Hasan Dağı'nda Neler Yapılır? 

Hasan Dağı’nı ziyaret ettikten sonra dağ yamacındaki antik yerleşimi gezebilirsiniz. Burası aynı zamanda en güvenli zirve yürüyüşü yapılan dağlardan biridir. Bunun için önemli olan ise hangi yolları tercih edeceğinizdir.

Otel yönünden ve dağ evi tarafından çıkış yapmak isterseniz kolayca zirveye yol alabilirsiniz. Yürüyüşün yaklaşık 6 saat süreceğini hatırlatalım.
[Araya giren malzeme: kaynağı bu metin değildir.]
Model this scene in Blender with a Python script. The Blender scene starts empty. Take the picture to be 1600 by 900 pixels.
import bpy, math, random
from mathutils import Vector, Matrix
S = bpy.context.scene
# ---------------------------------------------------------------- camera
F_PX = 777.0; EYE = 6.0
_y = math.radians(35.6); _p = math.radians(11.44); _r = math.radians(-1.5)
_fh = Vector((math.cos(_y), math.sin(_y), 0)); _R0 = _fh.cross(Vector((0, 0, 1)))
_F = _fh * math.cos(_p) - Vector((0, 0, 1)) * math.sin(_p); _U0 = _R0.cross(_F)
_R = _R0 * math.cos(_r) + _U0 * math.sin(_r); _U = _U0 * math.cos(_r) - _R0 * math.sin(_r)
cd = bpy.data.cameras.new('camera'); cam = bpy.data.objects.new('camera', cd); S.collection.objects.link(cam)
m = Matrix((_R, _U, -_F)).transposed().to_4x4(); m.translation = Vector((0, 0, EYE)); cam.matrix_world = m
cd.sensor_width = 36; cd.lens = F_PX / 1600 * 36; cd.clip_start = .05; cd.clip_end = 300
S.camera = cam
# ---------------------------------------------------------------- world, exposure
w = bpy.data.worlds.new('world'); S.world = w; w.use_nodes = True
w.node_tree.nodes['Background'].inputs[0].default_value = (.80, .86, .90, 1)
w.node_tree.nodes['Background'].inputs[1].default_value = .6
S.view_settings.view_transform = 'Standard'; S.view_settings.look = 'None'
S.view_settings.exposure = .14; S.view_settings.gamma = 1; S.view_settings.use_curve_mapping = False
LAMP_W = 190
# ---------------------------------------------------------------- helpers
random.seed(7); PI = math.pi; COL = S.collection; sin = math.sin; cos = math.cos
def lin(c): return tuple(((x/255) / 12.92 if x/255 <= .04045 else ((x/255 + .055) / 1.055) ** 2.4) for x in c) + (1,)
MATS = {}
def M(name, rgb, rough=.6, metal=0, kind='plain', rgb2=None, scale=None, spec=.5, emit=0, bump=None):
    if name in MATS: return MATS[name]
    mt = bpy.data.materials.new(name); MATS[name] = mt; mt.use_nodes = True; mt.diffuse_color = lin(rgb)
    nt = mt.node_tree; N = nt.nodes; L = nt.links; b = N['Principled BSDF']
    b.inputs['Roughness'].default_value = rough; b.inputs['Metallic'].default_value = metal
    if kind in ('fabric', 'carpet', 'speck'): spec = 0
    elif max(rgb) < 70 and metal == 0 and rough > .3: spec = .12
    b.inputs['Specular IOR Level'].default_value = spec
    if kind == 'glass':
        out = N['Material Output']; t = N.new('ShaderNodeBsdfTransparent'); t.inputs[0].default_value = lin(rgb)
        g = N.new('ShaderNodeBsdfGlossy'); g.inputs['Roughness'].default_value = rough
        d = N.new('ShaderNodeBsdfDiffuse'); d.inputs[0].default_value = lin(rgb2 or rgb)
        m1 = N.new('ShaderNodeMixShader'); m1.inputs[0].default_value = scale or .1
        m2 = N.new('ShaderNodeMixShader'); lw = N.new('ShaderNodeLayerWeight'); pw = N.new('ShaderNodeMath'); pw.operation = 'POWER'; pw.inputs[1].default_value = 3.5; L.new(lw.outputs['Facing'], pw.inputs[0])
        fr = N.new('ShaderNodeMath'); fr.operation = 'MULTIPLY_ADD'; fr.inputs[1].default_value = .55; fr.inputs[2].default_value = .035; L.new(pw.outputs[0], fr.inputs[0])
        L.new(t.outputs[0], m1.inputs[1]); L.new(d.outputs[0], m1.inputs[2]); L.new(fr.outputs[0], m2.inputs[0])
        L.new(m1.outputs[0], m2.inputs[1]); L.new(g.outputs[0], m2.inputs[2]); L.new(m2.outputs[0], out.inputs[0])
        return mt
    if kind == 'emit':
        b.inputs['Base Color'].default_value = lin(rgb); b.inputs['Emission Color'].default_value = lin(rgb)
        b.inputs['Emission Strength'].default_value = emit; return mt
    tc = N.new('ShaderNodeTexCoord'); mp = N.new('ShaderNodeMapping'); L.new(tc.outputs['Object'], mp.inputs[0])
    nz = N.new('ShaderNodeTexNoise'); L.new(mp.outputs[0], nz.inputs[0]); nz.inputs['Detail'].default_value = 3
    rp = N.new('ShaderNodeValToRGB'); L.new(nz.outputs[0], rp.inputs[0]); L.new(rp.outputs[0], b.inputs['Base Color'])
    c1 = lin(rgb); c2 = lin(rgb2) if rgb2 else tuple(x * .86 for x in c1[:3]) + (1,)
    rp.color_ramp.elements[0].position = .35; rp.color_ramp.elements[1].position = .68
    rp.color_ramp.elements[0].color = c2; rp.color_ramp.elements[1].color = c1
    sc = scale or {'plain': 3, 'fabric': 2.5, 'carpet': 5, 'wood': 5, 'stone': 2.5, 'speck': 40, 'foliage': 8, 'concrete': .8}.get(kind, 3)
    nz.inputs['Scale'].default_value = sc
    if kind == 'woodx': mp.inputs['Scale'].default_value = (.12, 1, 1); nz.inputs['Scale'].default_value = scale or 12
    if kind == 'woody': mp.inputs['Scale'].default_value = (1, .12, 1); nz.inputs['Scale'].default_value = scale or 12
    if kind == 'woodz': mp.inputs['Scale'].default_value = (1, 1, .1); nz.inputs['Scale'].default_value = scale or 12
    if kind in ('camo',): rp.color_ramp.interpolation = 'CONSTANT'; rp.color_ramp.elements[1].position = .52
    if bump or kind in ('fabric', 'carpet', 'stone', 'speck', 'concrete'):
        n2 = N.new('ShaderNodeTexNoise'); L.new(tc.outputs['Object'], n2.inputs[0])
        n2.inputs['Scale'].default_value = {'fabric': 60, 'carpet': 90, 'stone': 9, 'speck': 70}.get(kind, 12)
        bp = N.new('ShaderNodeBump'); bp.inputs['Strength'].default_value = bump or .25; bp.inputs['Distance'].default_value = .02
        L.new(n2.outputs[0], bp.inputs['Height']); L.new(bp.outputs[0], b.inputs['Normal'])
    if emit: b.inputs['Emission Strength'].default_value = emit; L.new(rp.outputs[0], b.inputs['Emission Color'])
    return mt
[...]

Ayrıca dağ eteklerinde çadır kurarak kamp keyfi yapabilirsiniz. Dağ evi parkurundan gitmeyi tercih ederseniz Süt Kilisesi‘nde kamp yapabilirsiniz.

Zirvede içinde su bulunmayan bir krater gölü vardır. Aralık ve nisan ayları arasında dağda kayak yapılabilir. Amatör ve profesyonel sporcuların burada yamaç paraşütü yaptığını ve manzarayı izleyerek gökten süzüldüğünü görünce heyecanlanabilirsiniz. Fotoğraf makineniz ise unutmamanız gereken ilk eşyadır!